En todos lados soplan vientos, no conservadores ni liberales -por cierto ¿Qué pasó con los democratacristianos o socialdemócratas? – No. La solución anhelada retrocede al parecer un siglo, a la segregación, al menosprecio por la diversidad, al rechazo del intercambio comercial y cultural, a la libertad de expresión y nos coloca peligrosamente en el control de medios, la autarquía y la ancestral obsesión que los humanos hemos tenido por los mesías componedores de vidas y salvadores de la moral. Solo que, a diferencia de los tiempos del “pintor austriaco”, la tecnología es lo suficientemente avanzada para que estos macarras logren fácilmente sus objetivos.

Lo que aprendimos sobre la política ya no nos sirve. Si creímos que lo de las dos guerras del siglo anterior era lección aprendida, estábamos supinamente equivocados. Lo peor de todo es la incertidumbre. No sabemos dónde nos llevará esa triada, a la vez tenebrosa y fantástica, compuesta por el algoritmo, las redes sociales y la amenaza climática. Todo está oscuro en el horizonte y no hay respuesta a las necesarias preguntas: ¿Tiene futuro la democracia? ¿Servirá de algo la tecnología?

Solo en países como Honduras es que el tiempo discurre como si no pasara nada. Macondo aquí se quedó pequeño. Las escuelas sin energía, infantes y ancianos desnutridos, las mujeres violentadas y excluidas. Para colmo, nos amenazan con algo que debería ser motivo de fiesta: el retorno de cientos de miles de exiliados económicos que, de volver, no tienen un lugar aquí, no porque no haya potencial, sino porque esta tierra yerma no ha sido ni será nunca bien administrada.

Las 45 semanas que aún le restan al año, estarán signadas por la campaña electoral. Los políticos la preparan como feria de aldea. Las calles de la capital y otras ciudades se forraron ya de cartulinas donde exhiben sus patéticas sonrisas a la caza del voto. Resuenan por calles y medios de comunicación las trilladas cancioncillas de siempre y en los noticieros se escucha el muladar de los insultos y descalificaciones.
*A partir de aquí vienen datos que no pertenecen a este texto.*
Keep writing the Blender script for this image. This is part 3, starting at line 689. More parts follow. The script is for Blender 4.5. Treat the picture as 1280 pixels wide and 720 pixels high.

¿Qué hay de diferente esta vez? Nada. Quizás la terrible sensación de que caminamos más aceleradamente cuesta abajo. Se aprobó el presupuesto, ya no en enero sino en febrero y mediante un sainete que solo sirvió para esconder lo que ya muchos temíamos: lo importante era darle vida al contrato de energía más nocivo de la historia. Precisamente por ellos, los que en el 2021 prometían cambiarlo todo. Y, cómo bien dijo Felini en su excelso “Gato Pardo”, en efecto, todo cambió para que no cambie nada.